━━━ Given material

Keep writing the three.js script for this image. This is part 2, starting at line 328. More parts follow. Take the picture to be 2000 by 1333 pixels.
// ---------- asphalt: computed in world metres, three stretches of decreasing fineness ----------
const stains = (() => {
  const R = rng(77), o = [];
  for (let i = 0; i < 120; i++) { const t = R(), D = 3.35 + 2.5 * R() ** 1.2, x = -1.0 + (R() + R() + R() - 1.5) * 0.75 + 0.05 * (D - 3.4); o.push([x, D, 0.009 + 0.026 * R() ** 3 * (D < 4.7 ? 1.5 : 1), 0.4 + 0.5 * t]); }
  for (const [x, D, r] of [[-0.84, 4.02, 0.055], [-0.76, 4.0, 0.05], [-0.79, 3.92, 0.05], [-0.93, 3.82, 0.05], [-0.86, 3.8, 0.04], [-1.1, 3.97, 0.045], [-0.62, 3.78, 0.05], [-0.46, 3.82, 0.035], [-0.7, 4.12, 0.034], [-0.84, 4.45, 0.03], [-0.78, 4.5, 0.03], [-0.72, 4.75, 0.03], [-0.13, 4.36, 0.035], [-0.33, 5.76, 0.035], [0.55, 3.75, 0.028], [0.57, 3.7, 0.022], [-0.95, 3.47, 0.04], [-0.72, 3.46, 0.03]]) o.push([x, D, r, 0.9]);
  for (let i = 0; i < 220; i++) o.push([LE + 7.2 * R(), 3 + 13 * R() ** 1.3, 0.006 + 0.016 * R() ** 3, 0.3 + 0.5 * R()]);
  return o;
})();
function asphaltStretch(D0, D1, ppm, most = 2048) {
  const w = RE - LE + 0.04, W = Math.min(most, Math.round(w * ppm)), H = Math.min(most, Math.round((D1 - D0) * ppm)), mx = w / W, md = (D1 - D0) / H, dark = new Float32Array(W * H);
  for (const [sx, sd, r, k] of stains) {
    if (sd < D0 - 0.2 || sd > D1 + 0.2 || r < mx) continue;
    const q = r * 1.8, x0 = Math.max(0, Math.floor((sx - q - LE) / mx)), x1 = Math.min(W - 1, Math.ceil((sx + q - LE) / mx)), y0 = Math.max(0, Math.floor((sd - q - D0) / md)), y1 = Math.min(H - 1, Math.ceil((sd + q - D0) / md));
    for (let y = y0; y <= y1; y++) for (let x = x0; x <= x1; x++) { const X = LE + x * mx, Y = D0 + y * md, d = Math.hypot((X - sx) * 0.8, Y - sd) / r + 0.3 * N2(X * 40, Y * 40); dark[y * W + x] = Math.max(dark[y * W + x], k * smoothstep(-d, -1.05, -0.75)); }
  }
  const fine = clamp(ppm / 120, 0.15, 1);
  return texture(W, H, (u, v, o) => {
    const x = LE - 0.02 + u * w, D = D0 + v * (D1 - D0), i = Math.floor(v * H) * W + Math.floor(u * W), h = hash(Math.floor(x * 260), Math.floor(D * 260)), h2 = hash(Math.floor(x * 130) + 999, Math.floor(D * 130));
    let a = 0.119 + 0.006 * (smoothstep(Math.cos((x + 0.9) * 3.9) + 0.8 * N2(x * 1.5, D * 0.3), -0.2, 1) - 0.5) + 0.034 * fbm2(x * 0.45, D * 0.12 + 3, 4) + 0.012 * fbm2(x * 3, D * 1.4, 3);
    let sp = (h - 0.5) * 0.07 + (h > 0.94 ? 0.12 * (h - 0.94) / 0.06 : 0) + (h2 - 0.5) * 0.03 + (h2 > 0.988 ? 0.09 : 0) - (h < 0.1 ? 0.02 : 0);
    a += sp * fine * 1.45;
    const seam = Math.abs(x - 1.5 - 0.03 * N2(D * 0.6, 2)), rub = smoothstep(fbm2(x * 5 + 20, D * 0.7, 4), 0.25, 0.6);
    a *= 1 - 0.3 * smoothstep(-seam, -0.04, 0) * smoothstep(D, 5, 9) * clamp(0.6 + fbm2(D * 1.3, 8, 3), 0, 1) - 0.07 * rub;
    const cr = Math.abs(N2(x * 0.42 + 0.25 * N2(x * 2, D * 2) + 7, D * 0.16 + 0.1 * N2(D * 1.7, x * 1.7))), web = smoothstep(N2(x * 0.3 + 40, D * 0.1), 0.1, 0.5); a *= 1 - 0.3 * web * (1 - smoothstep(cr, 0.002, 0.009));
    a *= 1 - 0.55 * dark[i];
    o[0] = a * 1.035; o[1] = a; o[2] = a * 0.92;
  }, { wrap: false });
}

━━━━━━

→ Task brief:
Extract all the material, leaving every line as it is.

→ Reply to the task:
Keep writing the three.js script for this image. This is part 2, starting at line 328. More parts follow. Take the picture to be 2000 by 1333 pixels.
// ---------- asphalt: computed in world metres, three stretches of decreasing fineness ----------
const stains = (() => {
  const R = rng(77), o = [];
  for (let i = 0; i < 120; i++) { const t = R(), D = 3.35 + 2.5 * R() ** 1.2, x = -1.0 + (R() + R() + R() - 1.5) * 0.75 + 0.05 * (D - 3.4); o.push([x, D, 0.009 + 0.026 * R() ** 3 * (D < 4.7 ? 1.5 : 1), 0.4 + 0.5 * t]); }
  for (const [x, D, r] of [[-0.84, 4.02, 0.055], [-0.76, 4.0, 0.05], [-0.79, 3.92, 0.05], [-0.93, 3.82, 0.05], [-0.86, 3.8, 0.04], [-1.1, 3.97, 0.045], [-0.62, 3.78, 0.05], [-0.46, 3.82, 0.035], [-0.7, 4.12, 0.034], [-0.84, 4.45, 0.03], [-0.78, 4.5, 0.03], [-0.72, 4.75, 0.03], [-0.13, 4.36, 0.035], [-0.33, 5.76, 0.035], [0.55, 3.75, 0.028], [0.57, 3.7, 0.022], [-0.95, 3.47, 0.04], [-0.72, 3.46, 0.03]]) o.push([x, D, r, 0.9]);
  for (let i = 0; i < 220; i++) o.push([LE + 7.2 * R(), 3 + 13 * R() ** 1.3, 0.006 + 0.016 * R() ** 3, 0.3 + 0.5 * R()]);
  return o;
})();
function asphaltStretch(D0, D1, ppm, most = 2048) {
  const w = RE - LE + 0.04, W = Math.min(most, Math.round(w * ppm)), H = Math.min(most, Math.round((D1 - D0) * ppm)), mx = w / W, md = (D1 - D0) / H, dark = new Float32Array(W * H);
  for (const [sx, sd, r, k] of stains) {
    if (sd < D0 - 0.2 || sd > D1 + 0.2 || r < mx) continue;
    const q = r * 1.8, x0 = Math.max(0, Math.floor((sx - q - LE) / mx)), x1 = Math.min(W - 1, Math.ceil((sx + q - LE) / mx)), y0 = Math.max(0, Math.floor((sd - q - D0) / md)), y1 = Math.min(H - 1, Math.ceil((sd + q - D0) / md));
    for (let y = y0; y <= y1; y++) for (let x = x0; x <= x1; x++) { const X = LE + x * mx, Y = D0 + y * md, d = Math.hypot((X - sx) * 0.8, Y - sd) / r + 0.3 * N2(X * 40, Y * 40); dark[y * W + x] = Math.max(dark[y * W + x], k * smoothstep(-d, -1.05, -0.75)); }
  }
  const fine = clamp(ppm / 120, 0.15, 1);
  return texture(W, H, (u, v, o) => {
    const x = LE - 0.02 + u * w, D = D0 + v * (D1 - D0), i = Math.floor(v * H) * W + Math.floor(u * W), h = hash(Math.floor(x * 260), Math.floor(D * 260)), h2 = hash(Math.floor(x * 130) + 999, Math.floor(D * 130));
    let a = 0.119 + 0.006 * (smoothstep(Math.cos((x + 0.9) * 3.9) + 0.8 * N2(x * 1.5, D * 0.3), -0.2, 1) - 0.5) + 0.034 * fbm2(x * 0.45, D * 0.12 + 3, 4) + 0.012 * fbm2(x * 3, D * 1.4, 3);
    let sp = (h - 0.5) * 0.07 + (h > 0.94 ? 0.12 * (h - 0.94) / 0.06 : 0) + (h2 - 0.5) * 0.03 + (h2 > 0.988 ? 0.09 : 0) - (h < 0.1 ? 0.02 : 0);
    a += sp * fine * 1.45;
    const seam = Math.abs(x - 1.5 - 0.03 * N2(D * 0.6, 2)), rub = smoothstep(fbm2(x * 5 + 20, D * 0.7, 4), 0.25, 0.6);
    a *= 1 - 0.3 * smoothstep(-seam, -0.04, 0) * smoothstep(D, 5, 9) * clamp(0.6 + fbm2(D * 1.3, 8, 3), 0, 1) - 0.07 * rub;
    const cr = Math.abs(N2(x * 0.42 + 0.25 * N2(x * 2, D * 2) + 7, D * 0.16 + 0.1 * N2(D * 1.7, x * 1.7))), web = smoothstep(N2(x * 0.3 + 40, D * 0.1), 0.1, 0.5); a *= 1 - 0.3 * web * (1 - smoothstep(cr, 0.002, 0.009));
    a *= 1 - 0.55 * dark[i];
    o[0] = a * 1.035; o[1] = a; o[2] = a * 0.92;
  }, { wrap: false });
}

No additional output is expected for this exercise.